The results of this approach (in comparison with those using finite difference schemes) have been very similar. We receive a result that converges to an approximate solution close to the "true" value of the option found using the finite difference schemes, however, it appears the LSM approach necessarily underestimates the value of the option very slightly. This is because we use a finite set of basis functions for the regression and we are finding an approximation to the optimal stopping rule, and not the optimal stopping rule itself.

I could go much more in depth into the math and theory behind the LSM approach and its results, but I'll spare the reader.

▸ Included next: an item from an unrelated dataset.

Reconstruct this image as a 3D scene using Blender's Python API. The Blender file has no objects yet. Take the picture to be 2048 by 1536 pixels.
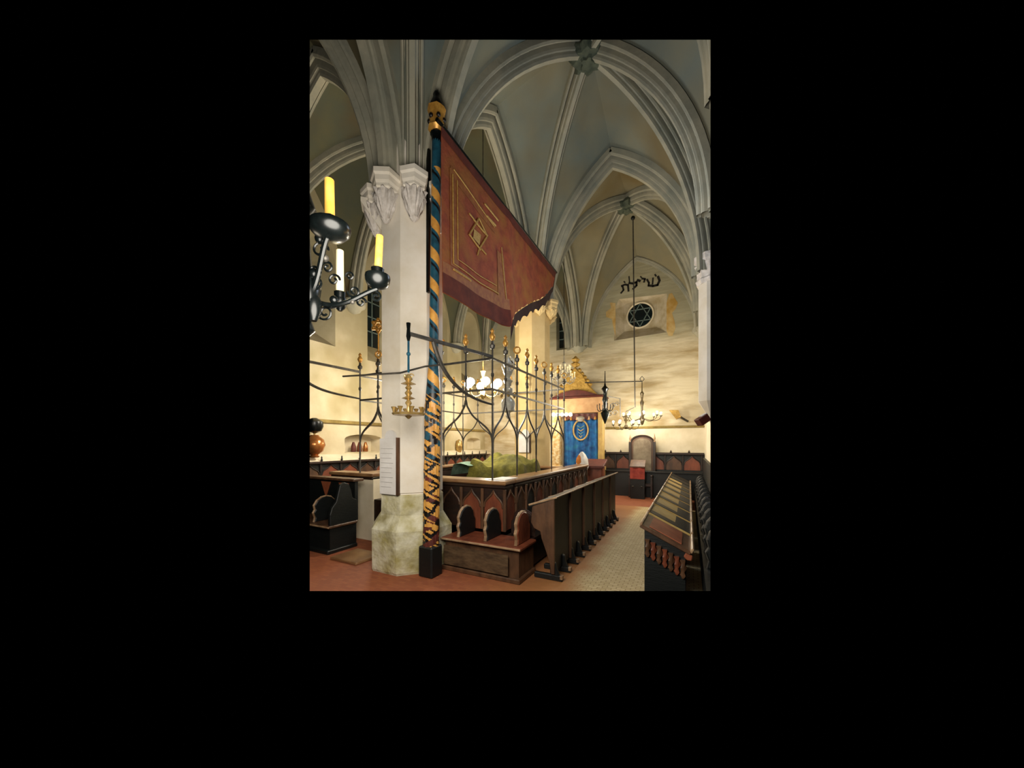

The purpose of this post is to show that the LSM algorithm is indeed an efficient and relatively simple way to approximate the value of an American-style option. Coding the method is easier than coding finite difference schemes and results are almost as good. Using MATLAB, most trials took up to 20 or 30 minutes max using 100,000 stock price paths generated using Monte Carlo methods and 50 discrete time steps. My trials were completed on my Toshiba laptop (2 GHz Centrino, 1 GB RAM). One would most likely get a convergence result faster coding the LSM algorithm in C++ or FORTRAN.